### INSTRUCTIONS TO FOLLOW:
Each line of the material below should be reproduced exactly.

═══

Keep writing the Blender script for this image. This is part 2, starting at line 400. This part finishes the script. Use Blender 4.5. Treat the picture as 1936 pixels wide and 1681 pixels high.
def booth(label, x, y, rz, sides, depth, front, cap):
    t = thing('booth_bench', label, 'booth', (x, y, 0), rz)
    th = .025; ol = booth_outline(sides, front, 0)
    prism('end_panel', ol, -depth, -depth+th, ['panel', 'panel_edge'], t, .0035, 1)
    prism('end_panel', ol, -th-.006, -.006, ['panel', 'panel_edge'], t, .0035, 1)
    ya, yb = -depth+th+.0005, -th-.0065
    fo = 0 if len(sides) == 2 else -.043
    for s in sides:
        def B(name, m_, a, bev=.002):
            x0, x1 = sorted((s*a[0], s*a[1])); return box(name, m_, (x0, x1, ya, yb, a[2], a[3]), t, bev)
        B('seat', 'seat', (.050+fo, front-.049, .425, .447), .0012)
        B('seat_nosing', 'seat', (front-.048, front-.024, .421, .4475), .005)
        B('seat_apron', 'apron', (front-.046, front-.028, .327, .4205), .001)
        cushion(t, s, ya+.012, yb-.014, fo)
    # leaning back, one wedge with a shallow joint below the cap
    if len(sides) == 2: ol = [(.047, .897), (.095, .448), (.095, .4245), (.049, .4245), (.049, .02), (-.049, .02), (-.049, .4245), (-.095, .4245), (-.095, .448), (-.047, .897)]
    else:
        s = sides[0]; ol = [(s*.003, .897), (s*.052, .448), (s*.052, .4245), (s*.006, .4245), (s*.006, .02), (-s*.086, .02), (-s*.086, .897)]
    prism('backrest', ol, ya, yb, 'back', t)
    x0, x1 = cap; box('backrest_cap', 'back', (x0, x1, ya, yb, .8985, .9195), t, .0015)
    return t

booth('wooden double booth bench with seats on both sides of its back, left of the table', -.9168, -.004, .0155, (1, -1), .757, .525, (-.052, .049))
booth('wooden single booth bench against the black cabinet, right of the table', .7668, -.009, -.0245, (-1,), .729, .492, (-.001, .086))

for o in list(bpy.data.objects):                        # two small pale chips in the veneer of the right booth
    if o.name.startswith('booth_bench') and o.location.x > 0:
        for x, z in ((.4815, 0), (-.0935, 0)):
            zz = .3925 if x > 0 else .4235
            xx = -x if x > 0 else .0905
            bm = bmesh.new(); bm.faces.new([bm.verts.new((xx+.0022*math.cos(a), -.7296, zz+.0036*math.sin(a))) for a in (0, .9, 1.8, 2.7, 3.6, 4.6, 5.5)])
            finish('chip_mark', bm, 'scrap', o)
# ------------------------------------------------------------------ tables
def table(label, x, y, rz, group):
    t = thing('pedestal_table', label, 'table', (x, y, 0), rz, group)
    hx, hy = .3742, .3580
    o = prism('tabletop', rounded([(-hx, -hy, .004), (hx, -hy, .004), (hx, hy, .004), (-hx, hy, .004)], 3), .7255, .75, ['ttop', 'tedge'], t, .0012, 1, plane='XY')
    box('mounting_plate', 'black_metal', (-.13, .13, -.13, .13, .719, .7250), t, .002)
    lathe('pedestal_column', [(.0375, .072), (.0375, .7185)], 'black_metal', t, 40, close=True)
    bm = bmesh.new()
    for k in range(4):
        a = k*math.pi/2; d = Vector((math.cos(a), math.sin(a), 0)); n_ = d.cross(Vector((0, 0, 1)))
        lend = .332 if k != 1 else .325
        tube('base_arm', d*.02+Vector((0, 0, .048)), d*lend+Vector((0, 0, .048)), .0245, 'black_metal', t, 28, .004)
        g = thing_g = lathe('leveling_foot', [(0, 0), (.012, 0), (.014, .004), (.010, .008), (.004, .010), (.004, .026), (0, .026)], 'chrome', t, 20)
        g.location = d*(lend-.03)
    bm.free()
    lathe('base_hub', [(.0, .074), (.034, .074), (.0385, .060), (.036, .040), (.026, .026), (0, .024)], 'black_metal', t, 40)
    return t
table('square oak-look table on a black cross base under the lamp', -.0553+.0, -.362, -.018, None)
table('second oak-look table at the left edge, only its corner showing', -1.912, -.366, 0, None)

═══

### FULL RESPONSE:
Keep writing the Blender script for this image. This is part 2, starting at line 400. This part finishes the script. Use Blender 4.5. Treat the picture as 1936 pixels wide and 1681 pixels high.
def booth(label, x, y, rz, sides, depth, front, cap):
    t = thing('booth_bench', label, 'booth', (x, y, 0), rz)
    th = .025; ol = booth_outline(sides, front, 0)
    prism('end_panel', ol, -depth, -depth+th, ['panel', 'panel_edge'], t, .0035, 1)
    prism('end_panel', ol, -th-.006, -.006, ['panel', 'panel_edge'], t, .0035, 1)
    ya, yb = -depth+th+.0005, -th-.0065
    fo = 0 if len(sides) == 2 else -.043
    for s in sides:
        def B(name, m_, a, bev=.002):
            x0, x1 = sorted((s*a[0], s*a[1])); return box(name, m_, (x0, x1, ya, yb, a[2], a[3]), t, bev)
        B('seat', 'seat', (.050+fo, front-.049, .425, .447), .0012)
        B('seat_nosing', 'seat', (front-.048, front-.024, .421, .4475), .005)
        B('seat_apron', 'apron', (front-.046, front-.028, .327, .4205), .001)
        cushion(t, s, ya+.012, yb-.014, fo)
    # leaning back, one wedge with a shallow joint below the cap
    if len(sides) == 2: ol = [(.047, .897), (.095, .448), (.095, .4245), (.049, .4245), (.049, .02), (-.049, .02), (-.049, .4245), (-.095, .4245), (-.095, .448), (-.047, .897)]
    else:
        s = sides[0]; ol = [(s*.003, .897), (s*.052, .448), (s*.052, .4245), (s*.006, .4245), (s*.006, .02), (-s*.086, .02), (-s*.086, .897)]
    prism('backrest', ol, ya, yb, 'back', t)
    x0, x1 = cap; box('backrest_cap', 'back', (x0, x1, ya, yb, .8985, .9195), t, .0015)
    return t

booth('wooden double booth bench with seats on both sides of its back, left of the table', -.9168, -.004, .0155, (1, -1), .757, .525, (-.052, .049))
booth('wooden single booth bench against the black cabinet, right of the table', .7668, -.009, -.0245, (-1,), .729, .492, (-.001, .086))

for o in list(bpy.data.objects):                        # two small pale chips in the veneer of the right booth
    if o.name.startswith('booth_bench') and o.location.x > 0:
        for x, z in ((.4815, 0), (-.0935, 0)):
            zz = .3925 if x > 0 else .4235
            xx = -x if x > 0 else .0905
            bm = bmesh.new(); bm.faces.new([bm.verts.new((xx+.0022*math.cos(a), -.7296, zz+.0036*math.sin(a))) for a in (0, .9, 1.8, 2.7, 3.6, 4.6, 5.5)])
            finish('chip_mark', bm, 'scrap', o)
# ------------------------------------------------------------------ tables
def table(label, x, y, rz, group):
    t = thing('pedestal_table', label, 'table', (x, y, 0), rz, group)
    hx, hy = .3742, .3580
    o = prism('tabletop', rounded([(-hx, -hy, .004), (hx, -hy, .004), (hx, hy, .004), (-hx, hy, .004)], 3), .7255, .75, ['ttop', 'tedge'], t, .0012, 1, plane='XY')
    box('mounting_plate', 'black_metal', (-.13, .13, -.13, .13, .719, .7250), t, .002)
    lathe('pedestal_column', [(.0375, .072), (.0375, .7185)], 'black_metal', t, 40, close=True)
    bm = bmesh.new()
    for k in range(4):
        a = k*math.pi/2; d = Vector((math.cos(a), math.sin(a), 0)); n_ = d.cross(Vector((0, 0, 1)))
        lend = .332 if k != 1 else .325
        tube('base_arm', d*.02+Vector((0, 0, .048)), d*lend+Vector((0, 0, .048)), .0245, 'black_metal', t, 28, .004)
        g = thing_g = lathe('leveling_foot', [(0, 0), (.012, 0), (.014, .004), (.010, .008), (.004, .010), (.004, .026), (0, .026)], 'chrome', t, 20)
        g.location = d*(lend-.03)
    bm.free()
    lathe('base_hub', [(.0, .074), (.034, .074), (.0385, .060), (.036, .040), (.026, .026), (0, .024)], 'black_metal', t, 40)
    return t
table('square oak-look table on a black cross base under the lamp', -.0553+.0, -.362, -.018, None)
table('second oak-look table at the left edge, only its corner showing', -1.912, -.366, 0, None)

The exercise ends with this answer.